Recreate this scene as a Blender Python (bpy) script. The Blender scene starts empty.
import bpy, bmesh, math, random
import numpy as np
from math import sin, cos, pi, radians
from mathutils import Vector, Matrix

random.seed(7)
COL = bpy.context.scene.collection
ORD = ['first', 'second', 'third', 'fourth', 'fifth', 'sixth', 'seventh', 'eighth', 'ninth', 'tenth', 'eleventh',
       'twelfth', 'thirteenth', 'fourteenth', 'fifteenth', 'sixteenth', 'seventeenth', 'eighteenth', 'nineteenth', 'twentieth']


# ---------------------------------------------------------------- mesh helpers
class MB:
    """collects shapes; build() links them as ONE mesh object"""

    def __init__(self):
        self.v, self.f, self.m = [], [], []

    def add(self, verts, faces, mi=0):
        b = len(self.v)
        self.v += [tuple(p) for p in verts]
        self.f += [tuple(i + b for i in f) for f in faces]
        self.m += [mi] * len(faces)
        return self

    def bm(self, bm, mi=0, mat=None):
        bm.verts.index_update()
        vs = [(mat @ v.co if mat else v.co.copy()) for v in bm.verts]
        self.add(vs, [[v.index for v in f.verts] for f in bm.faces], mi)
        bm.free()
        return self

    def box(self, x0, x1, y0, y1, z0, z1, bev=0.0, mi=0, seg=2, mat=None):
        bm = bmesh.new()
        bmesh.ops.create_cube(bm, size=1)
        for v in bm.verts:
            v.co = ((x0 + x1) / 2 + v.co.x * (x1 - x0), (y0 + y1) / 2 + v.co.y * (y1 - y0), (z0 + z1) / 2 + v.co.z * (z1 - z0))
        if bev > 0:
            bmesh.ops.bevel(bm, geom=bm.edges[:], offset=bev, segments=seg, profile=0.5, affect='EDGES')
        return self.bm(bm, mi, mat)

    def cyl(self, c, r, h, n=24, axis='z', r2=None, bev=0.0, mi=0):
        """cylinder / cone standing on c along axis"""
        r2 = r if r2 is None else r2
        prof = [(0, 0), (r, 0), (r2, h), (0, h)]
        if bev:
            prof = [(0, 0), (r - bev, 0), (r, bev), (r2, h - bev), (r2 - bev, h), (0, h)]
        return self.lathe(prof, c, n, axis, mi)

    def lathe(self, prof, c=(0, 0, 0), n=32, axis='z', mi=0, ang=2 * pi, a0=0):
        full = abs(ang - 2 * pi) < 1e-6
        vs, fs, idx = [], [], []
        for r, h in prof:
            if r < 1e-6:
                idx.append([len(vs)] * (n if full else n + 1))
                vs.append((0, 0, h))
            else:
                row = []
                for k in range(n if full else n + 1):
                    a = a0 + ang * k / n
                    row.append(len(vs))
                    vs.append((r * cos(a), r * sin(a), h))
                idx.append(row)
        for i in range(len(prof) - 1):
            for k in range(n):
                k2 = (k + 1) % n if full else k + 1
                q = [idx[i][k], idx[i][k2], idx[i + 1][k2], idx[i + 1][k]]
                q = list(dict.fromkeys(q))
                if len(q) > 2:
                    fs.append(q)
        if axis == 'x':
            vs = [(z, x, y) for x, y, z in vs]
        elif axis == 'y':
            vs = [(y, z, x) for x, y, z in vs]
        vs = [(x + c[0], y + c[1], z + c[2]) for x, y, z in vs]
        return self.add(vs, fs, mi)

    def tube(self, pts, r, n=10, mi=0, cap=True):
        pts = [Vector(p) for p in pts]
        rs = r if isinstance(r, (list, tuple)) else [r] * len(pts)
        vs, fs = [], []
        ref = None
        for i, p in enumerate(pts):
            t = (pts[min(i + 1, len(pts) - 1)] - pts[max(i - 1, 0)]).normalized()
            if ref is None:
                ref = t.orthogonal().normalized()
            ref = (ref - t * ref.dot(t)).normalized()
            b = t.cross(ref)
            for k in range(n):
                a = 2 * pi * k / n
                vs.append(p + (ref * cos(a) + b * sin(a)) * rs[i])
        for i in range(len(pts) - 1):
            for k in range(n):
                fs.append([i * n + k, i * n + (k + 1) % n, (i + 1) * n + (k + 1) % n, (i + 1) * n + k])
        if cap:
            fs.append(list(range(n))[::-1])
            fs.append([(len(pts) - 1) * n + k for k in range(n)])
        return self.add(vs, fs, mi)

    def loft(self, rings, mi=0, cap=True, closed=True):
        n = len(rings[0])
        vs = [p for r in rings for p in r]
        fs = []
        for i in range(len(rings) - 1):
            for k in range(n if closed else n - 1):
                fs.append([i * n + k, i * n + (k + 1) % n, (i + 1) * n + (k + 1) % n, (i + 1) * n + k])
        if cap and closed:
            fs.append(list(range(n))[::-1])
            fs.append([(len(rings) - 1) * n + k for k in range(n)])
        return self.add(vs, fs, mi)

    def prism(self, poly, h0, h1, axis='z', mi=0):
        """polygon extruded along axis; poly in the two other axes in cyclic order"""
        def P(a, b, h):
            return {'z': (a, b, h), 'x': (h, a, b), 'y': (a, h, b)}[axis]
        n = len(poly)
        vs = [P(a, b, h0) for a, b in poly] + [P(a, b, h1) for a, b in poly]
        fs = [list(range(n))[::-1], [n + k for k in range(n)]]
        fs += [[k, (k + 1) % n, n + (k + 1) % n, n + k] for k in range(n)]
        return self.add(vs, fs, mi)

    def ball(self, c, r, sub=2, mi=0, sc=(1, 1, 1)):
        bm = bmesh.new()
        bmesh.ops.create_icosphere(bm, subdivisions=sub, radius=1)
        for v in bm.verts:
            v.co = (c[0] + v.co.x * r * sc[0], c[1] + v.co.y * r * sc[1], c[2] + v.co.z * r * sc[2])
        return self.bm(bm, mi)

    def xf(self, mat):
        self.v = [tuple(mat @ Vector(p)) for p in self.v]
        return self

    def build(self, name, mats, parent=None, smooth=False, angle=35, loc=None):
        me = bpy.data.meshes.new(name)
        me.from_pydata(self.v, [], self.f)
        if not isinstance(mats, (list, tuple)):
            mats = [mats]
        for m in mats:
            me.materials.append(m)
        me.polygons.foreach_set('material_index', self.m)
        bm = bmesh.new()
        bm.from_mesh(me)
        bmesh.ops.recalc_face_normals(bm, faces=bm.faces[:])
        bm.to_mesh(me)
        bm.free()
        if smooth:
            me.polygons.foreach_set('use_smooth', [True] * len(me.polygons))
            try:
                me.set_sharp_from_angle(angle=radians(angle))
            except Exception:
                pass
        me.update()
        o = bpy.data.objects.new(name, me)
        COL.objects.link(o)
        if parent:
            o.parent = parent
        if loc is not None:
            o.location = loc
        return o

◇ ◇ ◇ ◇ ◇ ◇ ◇

**Written problem:**
Retype the listing exactly, in full.

**Result:**
Recreate this scene as a Blender Python (bpy) script. The Blender scene starts empty.
import bpy, bmesh, math, random
import numpy as np
from math import sin, cos, pi, radians
from mathutils import Vector, Matrix

random.seed(7)
COL = bpy.context.scene.collection
ORD = ['first', 'second', 'third', 'fourth', 'fifth', 'sixth', 'seventh', 'eighth', 'ninth', 'tenth', 'eleventh',
       'twelfth', 'thirteenth', 'fourteenth', 'fifteenth', 'sixteenth', 'seventeenth', 'eighteenth', 'nineteenth', 'twentieth']


# ---------------------------------------------------------------- mesh helpers
class MB:
    """collects shapes; build() links them as ONE mesh object"""

    def __init__(self):
        self.v, self.f, self.m = [], [], []

    def add(self, verts, faces, mi=0):
        b = len(self.v)
        self.v += [tuple(p) for p in verts]
        self.f += [tuple(i + b for i in f) for f in faces]
        self.m += [mi] * len(faces)
        return self

    def bm(self, bm, mi=0, mat=None):
        bm.verts.index_update()
        vs = [(mat @ v.co if mat else v.co.copy()) for v in bm.verts]
        self.add(vs, [[v.index for v in f.verts] for f in bm.faces], mi)
        bm.free()
        return self

    def box(self, x0, x1, y0, y1, z0, z1, bev=0.0, mi=0, seg=2, mat=None):
        bm = bmesh.new()
        bmesh.ops.create_cube(bm, size=1)
        for v in bm.verts:
            v.co = ((x0 + x1) / 2 + v.co.x * (x1 - x0), (y0 + y1) / 2 + v.co.y * (y1 - y0), (z0 + z1) / 2 + v.co.z * (z1 - z0))
        if bev > 0:
            bmesh.ops.bevel(bm, geom=bm.edges[:], offset=bev, segments=seg, profile=0.5, affect='EDGES')
        return self.bm(bm, mi, mat)

    def cyl(self, c, r, h, n=24, axis='z', r2=None, bev=0.0, mi=0):
        """cylinder / cone standing on c along axis"""
        r2 = r if r2 is None else r2
        prof = [(0, 0), (r, 0), (r2, h), (0, h)]
        if bev:
            prof = [(0, 0), (r - bev, 0), (r, bev), (r2, h - bev), (r2 - bev, h), (0, h)]
        return self.lathe(prof, c, n, axis, mi)

    def lathe(self, prof, c=(0, 0, 0), n=32, axis='z', mi=0, ang=2 * pi, a0=0):
        full = abs(ang - 2 * pi) < 1e-6
        vs, fs, idx = [], [], []
        for r, h in prof:
            if r < 1e-6:
                idx.append([len(vs)] * (n if full else n + 1))
                vs.append((0, 0, h))
            else:
                row = []
                for k in range(n if full else n + 1):
                    a = a0 + ang * k / n
                    row.append(len(vs))
                    vs.append((r * cos(a), r * sin(a), h))
                idx.append(row)
        for i in range(len(prof) - 1):
            for k in range(n):
                k2 = (k + 1) % n if full else k + 1
                q = [idx[i][k], idx[i][k2], idx[i + 1][k2], idx[i + 1][k]]
                q = list(dict.fromkeys(q))
                if len(q) > 2:
                    fs.append(q)
        if axis == 'x':
            vs = [(z, x, y) for x, y, z in vs]
        elif axis == 'y':
            vs = [(y, z, x) for x, y, z in vs]
        vs = [(x + c[0], y + c[1], z + c[2]) for x, y, z in vs]
        return self.add(vs, fs, mi)

    def tube(self, pts, r, n=10, mi=0, cap=True):
        pts = [Vector(p) for p in pts]
        rs = r if isinstance(r, (list, tuple)) else [r] * len(pts)
        vs, fs = [], []
        ref = None
        for i, p in enumerate(pts):
            t = (pts[min(i + 1, len(pts) - 1)] - pts[max(i - 1, 0)]).normalized()
            if ref is None:
                ref = t.orthogonal().normalized()
            ref = (ref - t * ref.dot(t)).normalized()
            b = t.cross(ref)
            for k in range(n):
                a = 2 * pi * k / n
                vs.append(p + (ref * cos(a) + b * sin(a)) * rs[i])
        for i in range(len(pts) - 1):
            for k in range(n):
                fs.append([i * n + k, i * n + (k + 1) % n, (i + 1) * n + (k + 1) % n, (i + 1) * n + k])
        if cap:
            fs.append(list(range(n))[::-1])
            fs.append([(len(pts) - 1) * n + k for k in range(n)])
        return self.add(vs, fs, mi)

    def loft(self, rings, mi=0, cap=True, closed=True):
        n = len(rings[0])
        vs = [p for r in rings for p in r]
        fs = []
        for i in range(len(rings) - 1):
            for k in range(n if closed else n - 1):
                fs.append([i * n + k, i * n + (k + 1) % n, (i + 1) * n + (k + 1) % n, (i + 1) * n + k])
        if cap and closed:
            fs.append(list(range(n))[::-1])
            fs.append([(len(rings) - 1) * n + k for k in range(n)])
        return self.add(vs, fs, mi)

    def prism(self, poly, h0, h1, axis='z', mi=0):
        """polygon extruded along axis; poly in the two other axes in cyclic order"""
        def P(a, b, h):
            return {'z': (a, b, h), 'x': (h, a, b), 'y': (a, h, b)}[axis]
        n = len(poly)
        vs = [P(a, b, h0) for a, b in poly] + [P(a, b, h1) for a, b in poly]
        fs = [list(range(n))[::-1], [n + k for k in range(n)]]
        fs += [[k, (k + 1) % n, n + (k + 1) % n, n + k] for k in range(n)]
        return self.add(vs, fs, mi)

    def ball(self, c, r, sub=2, mi=0, sc=(1, 1, 1)):
        bm = bmesh.new()
        bmesh.ops.create_icosphere(bm, subdivisions=sub, radius=1)
        for v in bm.verts:
            v.co = (c[0] + v.co.x * r * sc[0], c[1] + v.co.y * r * sc[1], c[2] + v.co.z * r * sc[2])
        return self.bm(bm, mi)

    def xf(self, mat):
        self.v = [tuple(mat @ Vector(p)) for p in self.v]
        return self

    def build(self, name, mats, parent=None, smooth=False, angle=35, loc=None):
        me = bpy.data.meshes.new(name)
        me.from_pydata(self.v, [], self.f)
        if not isinstance(mats, (list, tuple)):
            mats = [mats]
        for m in mats:
            me.materials.append(m)
        me.polygons.foreach_set('material_index', self.m)
        bm = bmesh.new()
        bm.from_mesh(me)
        bmesh.ops.recalc_face_normals(bm, faces=bm.faces[:])
        bm.to_mesh(me)
        bm.free()
        if smooth:
            me.polygons.foreach_set('use_smooth', [True] * len(me.polygons))
            try:
                me.set_sharp_from_angle(angle=radians(angle))
            except Exception:
                pass
        me.update()
        o = bpy.data.objects.new(name, me)
        COL.objects.link(o)
        if parent:
            o.parent = parent
        if loc is not None:
            o.location = loc
        return o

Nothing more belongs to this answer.